With 2023 on the horizon, it’s worth noting that salary disclosure laws have picked up steam over the past two years. On Jan. 1, 2021, Colorado’s Equal Pay for Equal Work Act took effect, leading some employers to legally circumvent transparency requirements by barring Coloradan applicants. CarMax, Ebay, GoDaddy, PETA, Spotify and Vice Media Group are among those Colorado-exclusionary employers, as of Nov. 23, 2022.
As seen in HR Dive’s pay transparency tracker, some states have laws on the books requiring hiring managers to spill pay details only after an initial interview or upon request.
With New York City’s Nov. 1 rollout, HR professionals, employers and labor experts mulled over whether pay transparency laws will now have unintended consequences. The answer, per HR experts, appears to be yes.
Peter A. Bamberger, a research director at Cornell University’s School of Industrial and Labor Relations, traced the “pro-secrecy” and “pro-transparency” debate in the U.S. to at least the turn of the century.
In his own research at the Smithers Institute, he found that a company’s openness regarding salary shifted workers’ perceptions of how much they could earn — a phenomenon known as “performance pay instrumentality.” A Danish study and a Canadian study also pointed to how this transparency can close gap pay gaps, which Bamberger acknowledged.
Job advertising platform Appcast found that positions listed with pay in the title cost about 35% less per click — across industries — in the U.S. The lead economist for the company told HR Dive that candor about salary is an effective recruiting strategy. Notably, the discounts in cost-per-click were even higher for open roles in education and healthcare.

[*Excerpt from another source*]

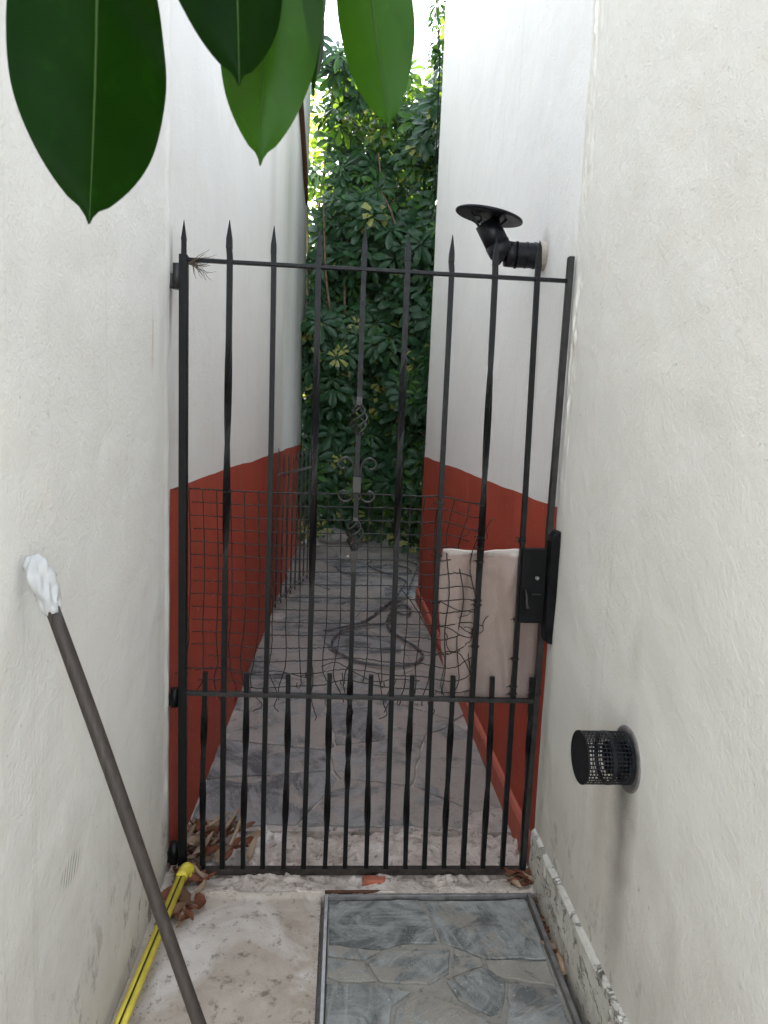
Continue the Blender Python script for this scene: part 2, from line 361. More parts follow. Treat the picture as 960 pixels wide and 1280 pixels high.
DRY = [leaf_mat('dry_leaf_'+n, a, b, t, .75, .15) for n, a, b, t in (('brown', (.11,.058,.035), (.20,.11,.065), (.3,.15,.06)), ('tan', (.27,.185,.12), (.38,.28,.19), (.4,.28,.12)), ('russet', (.14,.048,.025), (.24,.09,.05), (.35,.12,.04)))]

# ------------------------------------------------------------------ ground and floors
def structure(o): o['kind'] = 'structure'; return o
g = MB(); g.add([(-250,-250,-.25),(250,-250,-.25),(250,250,-.25),(-250,250,-.25)], [(0,1,2,3)]); structure(g.build('ground', M_GROUND))
def slab(x0, x1, y0, y1, ztop, nx, ny, hf, zb=-.24, edge=None):
    """solid block whose top is a displaced grid"""
    xs = np.linspace(x0, x1, nx); ys = np.linspace(y0, y1, ny); X, Y = np.meshgrid(xs, ys)
    if edge is not None: X, Y = edge(X, Y)
    Z = ztop + hf(X, Y); m = MB()
    vs = np.stack([X, Y, Z], -1).reshape(-1, 3).tolist()
    m.add(vs, [(j*nx+i, j*nx+i+1, (j+1)*nx+i+1, (j+1)*nx+i) for j in range(ny-1) for i in range(nx-1)], 0, True)
    rim = [j for j in range(nx)] + [j*nx+nx-1 for j in range(1, ny)] + [(ny-1)*nx+i for i in range(nx-2, -1, -1)] + [j*nx for j in range(ny-2, 0, -1)]
    n = len(rim); top = [vs[i] for i in rim]
    m.add(top + [(v[0], v[1], zb) for v in top], [(i, n+i, n+(i+1) % n, (i+1) % n) for i in range(n)]); return m
# near left concrete slab
def conc_h(X, Y):
    h = .006*fbm(X*5, Y*5, 4, 3) + .002*fbm(X*40, Y*40, 3, 5)
    h += -.010*np.clip((X+.09)/.06, 0, 1)*np.clip(.3+fbm(X*14, Y*9, 3, 8), 0, 1)
    h += .012*np.exp(-((Y-2.075+.02*vnoise(X*6, 0*X, 4))/.012)**2)*(fbm(X*9, Y*9, 2, 9) > -.25)
    h += -.014*np.clip((-.44+.05*fbm(X*3, Y*6, 3, 2)-X)/.03, 0, 1)
    return h
structure(slab(-.54, -.024, -1.5, 2.15, -.004, 90, 420, conc_h).build('concrete_slab', M_CONC))
# floor behind and to the right, unseen rear added to bounce sunlight, drain channel beside the lid left open
m = MB(); m.box(-.023, .72, -.36, 1.02, -.24, -.006); m.box(-4, 4, -5, -1.501, -.24, -.005); m.box(-4, -.541, -1.5, -.36, -.24, -.005); m.box(-.0235, 4, -1.5, -.361, -.24, -.005); m.box(.66, .72, 1.02, 1.36, -.24, -.010); m.box(-.023,.66,1.02,2.075,-.24,-.075)
structure(m.build('bounce_floor', M_CONC))
def gut(X, Y): return .012*fbm(X*20, Y*20, 4, 3)
structure(slab(.66, .72, 1.735, 2.0755, -.035, 10, 60, gut).build('gutter_bed', M_DIRT))
# threshold of broken mortar under and behind the gate
def thr_edge(X, Y):
    t = (Y-Y.min())/(Y.max()-Y.min()); return X, Y + t*.035*fbm(X*9, X*0+3, 3, 12)
def thr_h(X, Y):
    h = .030*fbm(X*9, Y*9, 5, 21) + .014*fbm(X*38, Y*38, 3, 22) - .016*np.clip(fbm(X*16, Y*16, 3, 27)-.12, 0, 1)*3
    front = np.clip((2.17-Y)/.05, 0, 1)
    h = h*(1-.55*front) + .006*front
    h += -.022*np.clip((Y-2.36)/.1, 0, 1); h += -.012*(np.abs(fbm(X*5, Y*12, 3, 30)) < .04)
    return h
structure(slab(-.54, .72, 2.0765, 2.50, -.003, 260, 90, thr_h, edge=thr_edge).build('broken_threshold', M_THRES))
# paving bed of the passage
m = MB(); m.box(-.54, .73, 2.44, 6.1, -.24, -.010); m.box(-.54, 4.2, 6.1001, 9.3, -.24, -.010)
bed = structure(m.build('paved_passage', M_BED))
# soil under the hedge
structure(slab(-3, 4.2, 9.302, 13, .0, 60, 30, lambda X, Y: .04*fbm(X*3, Y*3, 4, 2)).build('soil', M_GROUND))

# Voronoi flagstones by half-plane clipping
def clip(poly, a, b):
    """keep the part of poly nearer to a than b"""
    mid = (a+b)/2; n = b-a; out = []
    for i in range(len(poly)):
        p, q = poly[i], poly[(i+1) % len(poly)]; dp = (p-mid).dot(n); dq = (q-mid).dot(n)
        if dp <= 0: out.append(p)
        if (dp < 0 < dq) or (dq < 0 < dp): out.append(p + (q-p)*(dp/(dp-dq)))
    return out
def rough_edge(poly, step=.05, amp=.006):
    out = []
    for i in range(len(poly)):
        p, q = poly[i], poly[(i+1) % len(poly)]; L = (q-p).length; k = max(1, int(L/step)); n = Vector((-(q-p).y, (q-p).x)).normalized() if L > 1e-6 else Vector((0,0))
        for j in range(k):
            out.append(p + (q-p)*(j/k) + (n*random.uniform(-amp, amp) if j else Vector((0,0))))
    return out
def pave(x0, x1, y0, y1, sx, sy, parent, mat, z, gap, jag=None):
    seeds = []; ny = int((y1-y0)/sy); 
    for j in range(-1, ny+2):
        nx = max(2, int((x1-x0)/sx))
        for i in range(-1, nx+2):
            seeds.append(Vector((x0+(i+.5+(.5 if j % 2 else 0)+random.uniform(-.42,.42))*(x1-x0)/nx, y0+(j+.5+random.uniform(-.42,.42))*(y1-y0)/ny)))
    for s in seeds:
        if not (x0-.1 < s.x < x1+.1 and y0-.1 < s.y < y1+.1): continue
        poly = [Vector(p) for p in ((x0,y0),(x1,y0),(x1,y1),(x0,y1))]
        for t in seeds:
            if t is not s and (t-s).length < 4*max(sx, sy) and poly: poly = clip(poly, s, t)
        if len(poly) < 3: continue
        c = sum(poly, Vector((0,0)))/len(poly); area = abs(sum(poly[i].cross(poly[(i+1)%len(poly)]) for i in range(len(poly))))/2
        if area < .006: continue
        gp = gap*random.uniform(.6, 1.6)
        poly = [p + (c-p).normalized()*min(gp, (c-p).length*.3) for p in poly]
        poly = rough_edge(poly)
        if jag: poly = [jag(p) for p in poly]
        tx, ty, dz = random.uniform(-.004,.004), random.uniform(-.004,.004), random.uniform(-.002,.0025)
        mb = MB(); mb.prism([(p.x-c.x, p.y-c.y) for p in poly], -.03, 0, .004, ztop=lambda x, y: z+dz+tx*x/.3+ty*y/.3)
        mb.build('flagstone', mat, parent, (c.x, c.y, 0))
def jag(p):
    return Vector((p.x, p.y + (.045*float(fbm(p.x*8, 3.0, 3, 12)) if p.y < 2.52 else 0)))
pave(-.538, .70, 2.47, 6.1, .50, .37, bed, M_SLATE, -.002, .008, jag)
pave(-.538, 1.9, 6.103, 9.29, .46, .40, bed, M_SLATE, -.002, .008)

# slate-covered lid in a metal frame
lid = thing('access_cover', 'slate covered cover plate in a thin metal frame in front of the gate', 'cover', loc=(0,0,0))
m = MB(); m.box(.002, .648, 1.03, 2.058, -.06, -.0135); m.build('mortar_bed', M_BEDL, lid)
def bar(p, q, w0, z0, z1, name, mat, parent, b=.0012):
    p, q = Vector(p), Vector(q); d = q-p; L = d.length; a = math.atan2(d.y, d.x)
    mt = Matrix.Translation((p.x, p.y, 0)) @ Matrix.Rotation(a, 4, 'Z')
    mb = MB(); mb.bbox(0, L, -w0/2, w0/2, z0, z1, b, mat=mt); return mb.build(name, mat, parent)
bar((-.008,1.025), (-.006,2.06), .011, -.055, .008, 'frame_bar', M_STEEL, lid)
bar((.000,2.066), (.652,2.072), .010, -.055, .002, 'frame_bar', M_STEELD, lid)
bar((.659,2.072), (.648,1.03), .014, -.055, .006, 'frame_bar', M_STEELD, lid)
bar((0,1.024), (.64,1.024), .011, -.055, .004, 'frame_bar', M_STEELD, lid)
bar((-.012,2.082), (.17,2.083), .008, -.03, .006, 'rusty_strip', M_RUST, lid)
LS = dict(A=[(0.004,2.056),(0.291,2.054),(0.319,1.968),(0.329,1.869),(0.252,1.87),(0.161,1.846),(0.006,1.867)],
B=[(0.302,2.054),(0.643,2.058),(0.642,1.881),(0.638,1.801),(0.46,1.809),(0.375,1.855),(0.338,1.876),(0.331,1.976)],
C=[(0.116,1.799),(0.181,1.841),(0.363,1.842),(0.345,1.754),(0.283,1.717),(0.15,1.727)],
D=[(0.002,1.813),(0.107,1.793),(0.138,1.729),(0.036,1.73),(0.002,1.746)],
J=[(0.003,1.860),(0.156,1.84),(0.111,1.806),(0.003,1.822)],
E=[(0.458,1.799),(0.638,1.792),(0.636,1.704),(0.502,1.735),(0.464,1.759)],
F_=[(0.335,1.725),(0.454,1.776),(0.500,1.727),(0.464,1.622),(0.432,1.612),(0.358,1.663)],
K=[(0.374,1.846),(0.446,1.805),(0.448,1.782),(0.352,1.74)],
G=[(0.002,1.72),(0.146,1.717),(0.230,1.690),(0.179,1.649),(0.163,1.572),(0.114,1.404),(0.002,1.407)],
H=[(0.190,1.645),(0.243,1.686),(0.326,1.654),(0.42,1.60),(0.434,1.539),(0.418,1.398),(0.126,1.404),(0.175,1.562)],
I=[(0.507,1.715),(0.634,1.697),(0.633,1.573),(0.631,1.394),(0.434,1.398),(0.447,1.539),(0.475,1.604)],
L=[(.003,1.395),(.10,1.393),(.21,1.388),(.24,1.20),(.15,1.04),(.003,1.04)], N=[(.22,1.388),(.43,1.386),(.628,1.382),(.627,1.24),(.25,1.20)], O=[(.25,1.19),(.627,1.228),(.626,1.04),(.165,1.04)])
for poly in LS.values():
    P = [Vector(p) for p in poly]; c = sum(P, Vector((0,0)))/len(P); P = rough_edge(P, .03, .005)
    tx, ty = random.uniform(-.006,.006), random.uniform(-.006,.006)
    mb = MB(); mb.prism([(p.x-c.x, p.y-c.y) for p in P], -.03, 0, .0025, ztop=lambda x, y: -.0085+tx*x/.3+ty*y/.3+random.uniform(0,.001))
    mb.build('slate_piece', M_SLATE2, lid, (c.x, c.y, 0))

# ------------------------------------------------------------------ walls
def wall_face(m, ys, zs, xf, flip=False):
    Y, Z = np.meshgrid(ys, zs); X = xf(Y, Z); ny = len(ys)
    vs = np.stack([X, Y, Z], -1).reshape(-1, 3).tolist()
    fs = [(j*ny+i, j*ny+i+1, (j+1)*ny+i+1, (j+1)*ny+i) for j in range(len(zs)-1) for i in range(ny-1)]
    if not flip: fs = [f[::-1] for f in fs]
    m.add(vs, fs, 0, True)
seg = lambda *a: np.unique(np.concatenate([np.linspace(p, q, n) for p, q, n in a]))
WT = 6.2; NH = 4.4
def lw(Y, Z): return -.540 + .006*fbm(Y*1.1, Z*.8, 3, 1) + .0035*fbm(Y*7, Z*7, 3, 2)*(Y < 2.4) + .006*np.exp(-((Y-2.165)/.02)**2)*np.clip(.6+fbm(Y*20, Z*14, 2, 5), 0, 1)
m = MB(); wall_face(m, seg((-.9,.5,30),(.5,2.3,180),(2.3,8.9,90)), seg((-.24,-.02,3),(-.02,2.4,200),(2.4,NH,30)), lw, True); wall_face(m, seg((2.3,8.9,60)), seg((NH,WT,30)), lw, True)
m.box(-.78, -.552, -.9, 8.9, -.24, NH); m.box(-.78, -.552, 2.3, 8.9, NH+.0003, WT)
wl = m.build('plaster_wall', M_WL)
tag(wl, 'long white plaster wall on the left of the passage, broom pole leaning on it', 'wall')
m = MB(); zt = lambda Y: 1.288 + .010*fbm(Y*2.4, Y*0, 4, 7)
def dado(m, ys, n, xf, off, flip, zfun):
    Y, T = np.meshgrid(ys, np.linspace(0, 1, n)); Z = -.05 + T*(zfun(Y)+.05); X = xf(Y, Z)+off; k = len(ys)
    vs = np.stack([X, Y, Z], -1).reshape(-1, 3).tolist()
    fs = [(j*k+i, j*k+i+1, (j+1)*k+i+1, (j+1)*k+i) for j in range(n-1) for i in range(k-1)]
    if not flip: fs = [f[::-1] for f in fs]
    m.add(vs, fs, 0, True)
yd = seg((2.19, 2.5, 30), (2.5, 8.895, 100))
dado(m, yd, 60, lw, .0025, True, zt); tag(m.build('painted_dado', M_RED, wl), 'brick red painted lower band of the left wall')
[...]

A compensation management exec observed to HR Dive that, with the passing of such policies, more company leaders are tackling pay parity issues head-on. They are addressing once “taboo” and “scary” conversations, she explained earlier this month.
Notably, the Glassdoor report indicates that while more employers are complying to keep recruiting New York City talent, the salary ranges have expanded.
At the start of October 2022, the median employer-provided range was $10,000. As of Nov. 12, when the study was conducted, the median had doubled. Some New York City workers have been vocal in their belief that employer-provided ranges under the new law – which, depending on the industry, can span up to hundreds of thousands of dollars — are too vast to be useful, per the Wall Street Journal.
Still, it’s worth noting that “unintended” does not always equate to “negative” — and regardless, pay transparency laws are increasingly here to stay. Come Jan. 1, 2023, California- and Washington-based companies with 15 or more workers must disclose salary ranges or wage scales for open roles — with Washington employers required to offer details on benefits or additional forms of compensation.